The US has committed itself to making sure Russia does not win and Ukraine does not lose, and it has put extraordinary effort into achieving that: providing massive amounts of assistance and probably some well-timed intelligence, as well as rallying allies and partners to do the same, in Europe and NATO but also beyond.

But the US has also been deliberate in its approach toward Ukraine. The Biden administration has been careful about delivering Ukraine weapons that would allow it to strike directly into Russian territory, out of an effort to avoid escalation. The US and its European allies have often very publicly debated what kind of weapons to donate to Ukraine, and once they make a decision — yes, we’ll send the tanks — it takes time to service, train, and deliver that equipment. The US announced in January it would deliver 31 Abrams tanks. They are reportedly not in battle yet, expected to arrive in Ukraine in mid-September.

In funding, and in some ways fueling, a war, caution is warranted, especially if you’re the US and NATO, operating on the outskirts of a war with a nuclear-armed Russia.

But it also looks very different if you’re Ukraine, a big swath of your country is occupied by an enemy, and your cities are being bombarded by drones and missiles. You want everything you can get to win, all at once. The tanks, the F-16s, the long-range missiles, all of it, now.

It’s impossible to prove whether these tools could have made a difference on the battlefield, and plenty of experts have argued against it, at least in the short term. But the short term is really the problem here.

The realities of the counteroffensive have proved that this is not a war that can be decided in a matter of months, maybe not even years. That has both Ukraine and the US trying to figure out what that means and what the strategic objectives will be for supporting Kyiv this year and next, and maybe next. Is it a long-haul investment in a Ukrainian victory? Is it a weakening of Russia? Or something else?

Ukraine also likely understands that Western support has always been predicated on Ukraine proving itself — that is, Kyiv has to show it can win on the battlefield. Only after that does the Western aid they’ve been asking for come.

Petro Burkovskiy, executive director of Ilko Kucheriv Democratic Initiatives Foundation (DIF), a Ukraine-based think tank, said that has increased distrust between the US and Ukraine. The US withholding aid looks like a way to escape a Russian defeat or weaken Russia in a protracted struggle. “The question is, why? Why are they afraid of delivering the decisive blow?” Burkovskiy asked.

Ukraine, he suggested, does not need its Western backers to attack Russia’s “centers of gravity,” such as Russian aircraft or its Black Sea Fleet. “This can be done without the Western supplies.
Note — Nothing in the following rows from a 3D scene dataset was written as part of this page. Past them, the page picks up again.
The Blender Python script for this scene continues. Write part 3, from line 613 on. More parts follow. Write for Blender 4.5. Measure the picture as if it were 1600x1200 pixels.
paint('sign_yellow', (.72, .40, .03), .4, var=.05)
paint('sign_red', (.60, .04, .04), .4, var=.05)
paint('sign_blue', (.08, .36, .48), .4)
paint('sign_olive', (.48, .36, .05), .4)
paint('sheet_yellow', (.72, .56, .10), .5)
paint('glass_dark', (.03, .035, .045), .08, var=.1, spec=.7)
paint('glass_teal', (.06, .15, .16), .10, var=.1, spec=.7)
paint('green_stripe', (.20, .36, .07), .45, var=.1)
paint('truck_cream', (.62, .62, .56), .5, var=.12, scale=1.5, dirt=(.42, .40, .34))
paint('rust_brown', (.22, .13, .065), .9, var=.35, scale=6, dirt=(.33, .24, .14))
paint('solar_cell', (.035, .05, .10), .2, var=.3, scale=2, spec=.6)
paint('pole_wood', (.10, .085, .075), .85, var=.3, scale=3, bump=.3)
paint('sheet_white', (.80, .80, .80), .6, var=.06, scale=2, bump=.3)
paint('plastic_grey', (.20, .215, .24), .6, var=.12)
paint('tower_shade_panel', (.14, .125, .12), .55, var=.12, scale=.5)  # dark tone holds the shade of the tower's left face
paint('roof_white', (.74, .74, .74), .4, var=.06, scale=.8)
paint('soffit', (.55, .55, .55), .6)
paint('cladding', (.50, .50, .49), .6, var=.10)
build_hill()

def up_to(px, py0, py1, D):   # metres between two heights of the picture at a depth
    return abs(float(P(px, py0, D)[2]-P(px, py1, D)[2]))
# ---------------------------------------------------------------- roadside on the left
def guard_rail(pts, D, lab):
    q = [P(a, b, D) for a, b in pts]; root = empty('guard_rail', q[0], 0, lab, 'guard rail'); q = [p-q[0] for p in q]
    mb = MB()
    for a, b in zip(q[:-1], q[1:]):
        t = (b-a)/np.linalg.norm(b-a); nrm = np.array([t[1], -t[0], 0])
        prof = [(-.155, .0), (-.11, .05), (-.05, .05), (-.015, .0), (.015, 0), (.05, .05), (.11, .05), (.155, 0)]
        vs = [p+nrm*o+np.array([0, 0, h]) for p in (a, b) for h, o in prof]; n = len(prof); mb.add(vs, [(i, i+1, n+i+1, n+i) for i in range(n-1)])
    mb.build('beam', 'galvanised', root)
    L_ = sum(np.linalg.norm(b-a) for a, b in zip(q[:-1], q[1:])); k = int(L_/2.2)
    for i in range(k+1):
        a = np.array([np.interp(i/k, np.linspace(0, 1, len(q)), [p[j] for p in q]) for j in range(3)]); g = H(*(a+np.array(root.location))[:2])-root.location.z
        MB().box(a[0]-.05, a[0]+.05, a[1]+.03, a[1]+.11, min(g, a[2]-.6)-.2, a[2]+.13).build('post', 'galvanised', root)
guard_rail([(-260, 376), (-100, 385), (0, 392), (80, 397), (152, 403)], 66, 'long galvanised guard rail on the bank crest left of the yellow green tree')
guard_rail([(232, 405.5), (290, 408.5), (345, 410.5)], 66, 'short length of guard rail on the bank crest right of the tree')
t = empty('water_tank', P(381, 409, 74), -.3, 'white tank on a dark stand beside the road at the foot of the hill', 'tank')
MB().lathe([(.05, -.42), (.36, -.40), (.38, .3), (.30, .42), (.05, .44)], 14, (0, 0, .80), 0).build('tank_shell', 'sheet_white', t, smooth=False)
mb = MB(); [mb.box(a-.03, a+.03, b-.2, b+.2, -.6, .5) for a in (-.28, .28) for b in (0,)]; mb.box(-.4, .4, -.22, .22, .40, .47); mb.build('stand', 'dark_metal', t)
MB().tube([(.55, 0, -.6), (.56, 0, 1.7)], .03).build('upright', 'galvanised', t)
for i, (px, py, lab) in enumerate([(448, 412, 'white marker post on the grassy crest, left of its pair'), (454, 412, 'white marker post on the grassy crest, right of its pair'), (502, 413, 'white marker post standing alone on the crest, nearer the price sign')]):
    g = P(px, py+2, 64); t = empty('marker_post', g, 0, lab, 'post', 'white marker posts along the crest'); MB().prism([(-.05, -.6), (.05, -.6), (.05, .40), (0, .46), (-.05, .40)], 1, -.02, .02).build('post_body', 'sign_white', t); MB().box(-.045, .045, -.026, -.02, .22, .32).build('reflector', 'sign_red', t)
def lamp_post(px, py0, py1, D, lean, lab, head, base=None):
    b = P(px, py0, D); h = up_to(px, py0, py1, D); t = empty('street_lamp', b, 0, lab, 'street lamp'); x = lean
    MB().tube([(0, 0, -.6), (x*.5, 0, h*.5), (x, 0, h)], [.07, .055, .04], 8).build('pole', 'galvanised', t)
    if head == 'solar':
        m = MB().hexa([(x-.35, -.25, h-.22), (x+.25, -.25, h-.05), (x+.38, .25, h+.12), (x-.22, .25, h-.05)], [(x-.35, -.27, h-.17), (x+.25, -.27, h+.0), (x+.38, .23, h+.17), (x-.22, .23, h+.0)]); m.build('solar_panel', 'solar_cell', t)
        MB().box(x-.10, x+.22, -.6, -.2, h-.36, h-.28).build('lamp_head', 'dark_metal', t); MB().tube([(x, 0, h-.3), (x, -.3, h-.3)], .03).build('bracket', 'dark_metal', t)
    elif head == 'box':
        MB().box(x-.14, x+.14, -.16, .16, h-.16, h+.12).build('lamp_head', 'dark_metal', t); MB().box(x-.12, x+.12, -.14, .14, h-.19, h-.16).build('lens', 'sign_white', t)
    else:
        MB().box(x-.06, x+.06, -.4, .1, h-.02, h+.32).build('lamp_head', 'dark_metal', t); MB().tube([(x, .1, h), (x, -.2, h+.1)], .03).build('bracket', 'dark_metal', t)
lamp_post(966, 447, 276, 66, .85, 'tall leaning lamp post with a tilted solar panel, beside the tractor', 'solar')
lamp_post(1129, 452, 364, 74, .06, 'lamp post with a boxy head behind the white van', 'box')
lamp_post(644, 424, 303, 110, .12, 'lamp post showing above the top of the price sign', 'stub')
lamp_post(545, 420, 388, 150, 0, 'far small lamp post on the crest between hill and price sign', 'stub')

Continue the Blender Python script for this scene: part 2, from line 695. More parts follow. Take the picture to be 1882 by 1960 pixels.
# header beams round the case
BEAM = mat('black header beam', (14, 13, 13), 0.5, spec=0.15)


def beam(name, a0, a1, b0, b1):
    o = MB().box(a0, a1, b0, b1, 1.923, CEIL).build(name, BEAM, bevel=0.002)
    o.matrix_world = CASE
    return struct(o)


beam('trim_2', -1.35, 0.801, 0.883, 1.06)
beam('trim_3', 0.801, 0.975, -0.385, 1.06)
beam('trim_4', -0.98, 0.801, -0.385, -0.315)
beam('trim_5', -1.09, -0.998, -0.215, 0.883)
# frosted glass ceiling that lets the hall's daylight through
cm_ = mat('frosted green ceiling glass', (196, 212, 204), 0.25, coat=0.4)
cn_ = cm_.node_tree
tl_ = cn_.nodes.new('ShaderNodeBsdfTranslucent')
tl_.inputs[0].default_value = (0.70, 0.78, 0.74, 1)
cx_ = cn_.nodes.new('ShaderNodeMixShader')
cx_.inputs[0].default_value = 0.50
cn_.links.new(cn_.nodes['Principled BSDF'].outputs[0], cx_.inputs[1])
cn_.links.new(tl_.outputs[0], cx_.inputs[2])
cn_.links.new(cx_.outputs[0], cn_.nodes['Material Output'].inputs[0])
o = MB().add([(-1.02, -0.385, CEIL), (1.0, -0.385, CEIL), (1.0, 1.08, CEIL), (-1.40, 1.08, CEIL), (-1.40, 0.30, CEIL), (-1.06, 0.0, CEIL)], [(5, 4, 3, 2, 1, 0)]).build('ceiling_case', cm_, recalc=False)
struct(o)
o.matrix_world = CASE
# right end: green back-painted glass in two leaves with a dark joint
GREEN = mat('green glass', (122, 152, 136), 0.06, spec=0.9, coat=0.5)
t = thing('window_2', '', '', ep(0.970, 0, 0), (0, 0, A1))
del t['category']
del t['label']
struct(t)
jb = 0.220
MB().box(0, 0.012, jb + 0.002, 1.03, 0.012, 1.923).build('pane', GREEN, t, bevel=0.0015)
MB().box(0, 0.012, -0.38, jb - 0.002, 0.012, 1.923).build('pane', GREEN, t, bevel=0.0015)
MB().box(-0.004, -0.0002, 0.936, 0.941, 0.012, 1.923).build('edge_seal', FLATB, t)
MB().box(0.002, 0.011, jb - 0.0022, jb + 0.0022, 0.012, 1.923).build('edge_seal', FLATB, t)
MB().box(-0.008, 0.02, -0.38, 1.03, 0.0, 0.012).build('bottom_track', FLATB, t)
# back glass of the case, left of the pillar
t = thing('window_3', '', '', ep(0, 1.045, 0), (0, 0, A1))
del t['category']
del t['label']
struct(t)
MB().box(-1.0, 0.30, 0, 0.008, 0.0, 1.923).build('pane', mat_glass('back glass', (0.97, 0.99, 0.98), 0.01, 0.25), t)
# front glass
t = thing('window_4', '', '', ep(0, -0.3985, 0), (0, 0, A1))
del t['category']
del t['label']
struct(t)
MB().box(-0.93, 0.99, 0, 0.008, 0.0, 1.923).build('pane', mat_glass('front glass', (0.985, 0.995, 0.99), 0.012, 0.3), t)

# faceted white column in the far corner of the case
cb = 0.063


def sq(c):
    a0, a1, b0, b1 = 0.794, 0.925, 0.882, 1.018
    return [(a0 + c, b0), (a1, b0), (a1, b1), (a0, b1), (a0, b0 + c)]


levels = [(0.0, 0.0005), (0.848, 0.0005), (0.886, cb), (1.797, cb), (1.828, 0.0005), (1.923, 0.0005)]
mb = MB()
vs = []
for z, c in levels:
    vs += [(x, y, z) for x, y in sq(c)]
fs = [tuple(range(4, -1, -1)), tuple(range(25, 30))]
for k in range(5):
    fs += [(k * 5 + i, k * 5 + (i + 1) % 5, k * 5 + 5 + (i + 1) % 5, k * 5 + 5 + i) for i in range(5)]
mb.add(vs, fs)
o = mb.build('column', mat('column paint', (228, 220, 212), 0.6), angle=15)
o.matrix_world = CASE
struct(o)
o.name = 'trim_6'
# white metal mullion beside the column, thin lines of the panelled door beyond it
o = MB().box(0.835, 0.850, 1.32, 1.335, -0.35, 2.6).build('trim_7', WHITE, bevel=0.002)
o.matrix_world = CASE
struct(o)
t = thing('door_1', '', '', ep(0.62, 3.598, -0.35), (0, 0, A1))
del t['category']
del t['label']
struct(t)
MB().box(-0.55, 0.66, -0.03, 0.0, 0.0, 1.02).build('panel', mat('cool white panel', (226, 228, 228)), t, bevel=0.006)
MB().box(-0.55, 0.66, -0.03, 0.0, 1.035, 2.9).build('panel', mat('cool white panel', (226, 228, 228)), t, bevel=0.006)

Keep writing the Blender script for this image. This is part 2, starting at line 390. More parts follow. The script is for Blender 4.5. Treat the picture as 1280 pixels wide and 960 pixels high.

We have now demonstrated we can do this without Western interference, and we will continue to do this,” he said. “And there will be more independent decision-making.” Only when the US decides it wants to deliver a decisive blow to Russia, he said, will Ukraine and the US be fully in sync.

Ukraine’s drone strikes into Moscow and attacks in Crimea show Kyiv is developing its own capabilities and fighting power. That will not eliminate the need for US and Western aid, but it is, partly, an insurance policy for whatever comes next.